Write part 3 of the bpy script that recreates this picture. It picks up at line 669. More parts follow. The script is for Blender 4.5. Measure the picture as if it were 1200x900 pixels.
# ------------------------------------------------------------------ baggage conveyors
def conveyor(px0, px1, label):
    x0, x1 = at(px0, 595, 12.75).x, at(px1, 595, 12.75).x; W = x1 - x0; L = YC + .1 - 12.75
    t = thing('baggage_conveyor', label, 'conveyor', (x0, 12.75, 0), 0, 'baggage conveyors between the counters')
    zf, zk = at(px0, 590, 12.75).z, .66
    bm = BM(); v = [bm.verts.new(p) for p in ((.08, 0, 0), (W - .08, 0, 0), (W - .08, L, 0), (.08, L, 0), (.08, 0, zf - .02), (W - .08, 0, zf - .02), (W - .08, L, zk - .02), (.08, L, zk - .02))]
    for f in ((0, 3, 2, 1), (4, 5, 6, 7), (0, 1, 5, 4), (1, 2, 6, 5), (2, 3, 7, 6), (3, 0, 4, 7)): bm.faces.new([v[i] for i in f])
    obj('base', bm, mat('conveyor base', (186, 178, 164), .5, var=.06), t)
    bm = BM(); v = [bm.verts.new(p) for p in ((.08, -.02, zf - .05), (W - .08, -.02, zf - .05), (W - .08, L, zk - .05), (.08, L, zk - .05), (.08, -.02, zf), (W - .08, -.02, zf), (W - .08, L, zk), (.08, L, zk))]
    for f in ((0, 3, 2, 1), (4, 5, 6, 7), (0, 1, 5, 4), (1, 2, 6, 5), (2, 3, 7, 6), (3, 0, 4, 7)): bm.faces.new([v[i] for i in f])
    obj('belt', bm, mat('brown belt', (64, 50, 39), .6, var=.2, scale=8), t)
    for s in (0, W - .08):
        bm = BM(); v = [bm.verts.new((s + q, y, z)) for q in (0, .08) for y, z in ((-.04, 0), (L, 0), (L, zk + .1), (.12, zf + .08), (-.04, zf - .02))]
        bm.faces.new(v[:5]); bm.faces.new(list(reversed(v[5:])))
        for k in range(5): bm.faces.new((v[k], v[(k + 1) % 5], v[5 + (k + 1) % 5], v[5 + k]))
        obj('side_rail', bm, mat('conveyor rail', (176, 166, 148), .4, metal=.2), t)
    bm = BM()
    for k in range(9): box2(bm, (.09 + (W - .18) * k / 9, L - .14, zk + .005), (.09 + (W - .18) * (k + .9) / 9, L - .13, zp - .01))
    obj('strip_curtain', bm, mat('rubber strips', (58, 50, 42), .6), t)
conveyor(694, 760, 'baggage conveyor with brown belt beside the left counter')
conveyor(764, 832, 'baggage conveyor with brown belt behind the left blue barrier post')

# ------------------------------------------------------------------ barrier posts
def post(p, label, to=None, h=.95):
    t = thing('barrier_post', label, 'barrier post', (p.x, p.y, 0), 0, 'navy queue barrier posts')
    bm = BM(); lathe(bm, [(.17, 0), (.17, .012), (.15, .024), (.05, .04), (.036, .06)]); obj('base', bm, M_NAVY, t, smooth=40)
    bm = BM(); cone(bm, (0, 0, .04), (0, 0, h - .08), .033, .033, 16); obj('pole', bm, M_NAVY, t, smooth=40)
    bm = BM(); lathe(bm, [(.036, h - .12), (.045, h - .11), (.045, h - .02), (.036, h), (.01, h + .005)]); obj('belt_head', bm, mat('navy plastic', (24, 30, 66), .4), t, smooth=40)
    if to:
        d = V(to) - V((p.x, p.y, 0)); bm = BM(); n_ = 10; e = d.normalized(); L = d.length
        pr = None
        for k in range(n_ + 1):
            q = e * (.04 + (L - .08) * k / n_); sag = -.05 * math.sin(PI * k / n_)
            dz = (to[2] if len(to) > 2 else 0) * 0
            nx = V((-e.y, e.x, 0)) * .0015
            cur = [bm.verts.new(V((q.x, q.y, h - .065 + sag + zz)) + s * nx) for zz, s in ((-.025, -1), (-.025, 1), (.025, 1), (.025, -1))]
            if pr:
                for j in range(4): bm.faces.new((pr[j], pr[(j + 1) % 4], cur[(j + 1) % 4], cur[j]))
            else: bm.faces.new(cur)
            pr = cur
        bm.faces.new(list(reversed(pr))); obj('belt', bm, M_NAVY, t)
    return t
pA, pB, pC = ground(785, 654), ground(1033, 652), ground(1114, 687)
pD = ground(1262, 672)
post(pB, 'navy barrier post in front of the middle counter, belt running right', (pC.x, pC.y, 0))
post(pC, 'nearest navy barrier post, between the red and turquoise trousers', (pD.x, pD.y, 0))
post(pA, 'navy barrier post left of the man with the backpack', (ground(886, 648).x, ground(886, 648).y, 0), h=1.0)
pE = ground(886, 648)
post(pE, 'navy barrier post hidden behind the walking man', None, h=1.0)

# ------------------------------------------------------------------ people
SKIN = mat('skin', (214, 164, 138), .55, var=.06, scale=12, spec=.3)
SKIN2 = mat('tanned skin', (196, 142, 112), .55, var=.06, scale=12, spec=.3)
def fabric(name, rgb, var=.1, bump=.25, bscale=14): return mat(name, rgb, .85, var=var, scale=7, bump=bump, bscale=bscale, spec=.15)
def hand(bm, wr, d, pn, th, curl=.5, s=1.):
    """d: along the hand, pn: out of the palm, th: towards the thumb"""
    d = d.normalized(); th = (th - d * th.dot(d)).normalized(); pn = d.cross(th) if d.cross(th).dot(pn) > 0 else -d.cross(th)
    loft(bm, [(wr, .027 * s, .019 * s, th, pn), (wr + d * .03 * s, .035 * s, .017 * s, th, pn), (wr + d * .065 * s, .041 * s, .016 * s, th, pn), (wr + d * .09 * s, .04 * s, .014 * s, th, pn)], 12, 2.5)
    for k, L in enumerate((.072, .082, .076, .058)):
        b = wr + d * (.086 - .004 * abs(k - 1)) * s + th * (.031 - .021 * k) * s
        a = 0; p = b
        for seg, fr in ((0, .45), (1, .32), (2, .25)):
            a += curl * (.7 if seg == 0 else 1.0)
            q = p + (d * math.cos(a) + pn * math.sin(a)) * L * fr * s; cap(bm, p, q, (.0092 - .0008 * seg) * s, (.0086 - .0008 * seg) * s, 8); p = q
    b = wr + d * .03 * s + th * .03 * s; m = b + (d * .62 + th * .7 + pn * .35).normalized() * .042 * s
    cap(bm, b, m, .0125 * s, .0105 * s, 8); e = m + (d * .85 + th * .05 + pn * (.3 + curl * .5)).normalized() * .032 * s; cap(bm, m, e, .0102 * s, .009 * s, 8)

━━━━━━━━

Return all of the data exactly as it reads.

Write part 3 of the bpy script that recreates this picture. It picks up at line 669. More parts follow. The script is for Blender 4.5. Measure the picture as if it were 1200x900 pixels.
# ------------------------------------------------------------------ baggage conveyors
def conveyor(px0, px1, label):
    x0, x1 = at(px0, 595, 12.75).x, at(px1, 595, 12.75).x; W = x1 - x0; L = YC + .1 - 12.75
    t = thing('baggage_conveyor', label, 'conveyor', (x0, 12.75, 0), 0, 'baggage conveyors between the counters')
    zf, zk = at(px0, 590, 12.75).z, .66
    bm = BM(); v = [bm.verts.new(p) for p in ((.08, 0, 0), (W - .08, 0, 0), (W - .08, L, 0), (.08, L, 0), (.08, 0, zf - .02), (W - .08, 0, zf - .02), (W - .08, L, zk - .02), (.08, L, zk - .02))]
    for f in ((0, 3, 2, 1), (4, 5, 6, 7), (0, 1, 5, 4), (1, 2, 6, 5), (2, 3, 7, 6), (3, 0, 4, 7)): bm.faces.new([v[i] for i in f])
    obj('base', bm, mat('conveyor base', (186, 178, 164), .5, var=.06), t)
    bm = BM(); v = [bm.verts.new(p) for p in ((.08, -.02, zf - .05), (W - .08, -.02, zf - .05), (W - .08, L, zk - .05), (.08, L, zk - .05), (.08, -.02, zf), (W - .08, -.02, zf), (W - .08, L, zk), (.08, L, zk))]
    for f in ((0, 3, 2, 1), (4, 5, 6, 7), (0, 1, 5, 4), (1, 2, 6, 5), (2, 3, 7, 6), (3, 0, 4, 7)): bm.faces.new([v[i] for i in f])
    obj('belt', bm, mat('brown belt', (64, 50, 39), .6, var=.2, scale=8), t)
    for s in (0, W - .08):
        bm = BM(); v = [bm.verts.new((s + q, y, z)) for q in (0, .08) for y, z in ((-.04, 0), (L, 0), (L, zk + .1), (.12, zf + .08), (-.04, zf - .02))]
        bm.faces.new(v[:5]); bm.faces.new(list(reversed(v[5:])))
        for k in range(5): bm.faces.new((v[k], v[(k + 1) % 5], v[5 + (k + 1) % 5], v[5 + k]))
        obj('side_rail', bm, mat('conveyor rail', (176, 166, 148), .4, metal=.2), t)
    bm = BM()
    for k in range(9): box2(bm, (.09 + (W - .18) * k / 9, L - .14, zk + .005), (.09 + (W - .18) * (k + .9) / 9, L - .13, zp - .01))
    obj('strip_curtain', bm, mat('rubber strips', (58, 50, 42), .6), t)
conveyor(694, 760, 'baggage conveyor with brown belt beside the left counter')
conveyor(764, 832, 'baggage conveyor with brown belt behind the left blue barrier post')

# ------------------------------------------------------------------ barrier posts
def post(p, label, to=None, h=.95):
    t = thing('barrier_post', label, 'barrier post', (p.x, p.y, 0), 0, 'navy queue barrier posts')
    bm = BM(); lathe(bm, [(.17, 0), (.17, .012), (.15, .024), (.05, .04), (.036, .06)]); obj('base', bm, M_NAVY, t, smooth=40)
    bm = BM(); cone(bm, (0, 0, .04), (0, 0, h - .08), .033, .033, 16); obj('pole', bm, M_NAVY, t, smooth=40)
    bm = BM(); lathe(bm, [(.036, h - .12), (.045, h - .11), (.045, h - .02), (.036, h), (.01, h + .005)]); obj('belt_head', bm, mat('navy plastic', (24, 30, 66), .4), t, smooth=40)
    if to:
        d = V(to) - V((p.x, p.y, 0)); bm = BM(); n_ = 10; e = d.normalized(); L = d.length
        pr = None
        for k in range(n_ + 1):
            q = e * (.04 + (L - .08) * k / n_); sag = -.05 * math.sin(PI * k / n_)
            dz = (to[2] if len(to) > 2 else 0) * 0
            nx = V((-e.y, e.x, 0)) * .0015
            cur = [bm.verts.new(V((q.x, q.y, h - .065 + sag + zz)) + s * nx) for zz, s in ((-.025, -1), (-.025, 1), (.025, 1), (.025, -1))]
            if pr:
                for j in range(4): bm.faces.new((pr[j], pr[(j + 1) % 4], cur[(j + 1) % 4], cur[j]))
            else: bm.faces.new(cur)
            pr = cur
        bm.faces.new(list(reversed(pr))); obj('belt', bm, M_NAVY, t)
    return t
pA, pB, pC = ground(785, 654), ground(1033, 652), ground(1114, 687)
pD = ground(1262, 672)
post(pB, 'navy barrier post in front of the middle counter, belt running right', (pC.x, pC.y, 0))
post(pC, 'nearest navy barrier post, between the red and turquoise trousers', (pD.x, pD.y, 0))
post(pA, 'navy barrier post left of the man with the backpack', (ground(886, 648).x, ground(886, 648).y, 0), h=1.0)
pE = ground(886, 648)
post(pE, 'navy barrier post hidden behind the walking man', None, h=1.0)

# ------------------------------------------------------------------ people
SKIN = mat('skin', (214, 164, 138), .55, var=.06, scale=12, spec=.3)
SKIN2 = mat('tanned skin', (196, 142, 112), .55, var=.06, scale=12, spec=.3)
def fabric(name, rgb, var=.1, bump=.25, bscale=14): return mat(name, rgb, .85, var=var, scale=7, bump=bump, bscale=bscale, spec=.15)
def hand(bm, wr, d, pn, th, curl=.5, s=1.):
    """d: along the hand, pn: out of the palm, th: towards the thumb"""
    d = d.normalized(); th = (th - d * th.dot(d)).normalized(); pn = d.cross(th) if d.cross(th).dot(pn) > 0 else -d.cross(th)
    loft(bm, [(wr, .027 * s, .019 * s, th, pn), (wr + d * .03 * s, .035 * s, .017 * s, th, pn), (wr + d * .065 * s, .041 * s, .016 * s, th, pn), (wr + d * .09 * s, .04 * s, .014 * s, th, pn)], 12, 2.5)
    for k, L in enumerate((.072, .082, .076, .058)):
        b = wr + d * (.086 - .004 * abs(k - 1)) * s + th * (.031 - .021 * k) * s
        a = 0; p = b
        for seg, fr in ((0, .45), (1, .32), (2, .25)):
            a += curl * (.7 if seg == 0 else 1.0)
            q = p + (d * math.cos(a) + pn * math.sin(a)) * L * fr * s; cap(bm, p, q, (.0092 - .0008 * seg) * s, (.0086 - .0008 * seg) * s, 8); p = q
    b = wr + d * .03 * s + th * .03 * s; m = b + (d * .62 + th * .7 + pn * .35).normalized() * .042 * s
    cap(bm, b, m, .0125 * s, .0105 * s, 8); e = m + (d * .85 + th * .05 + pn * (.3 + curl * .5)).normalized() * .032 * s; cap(bm, m, e, .0102 * s, .009 * s, 8)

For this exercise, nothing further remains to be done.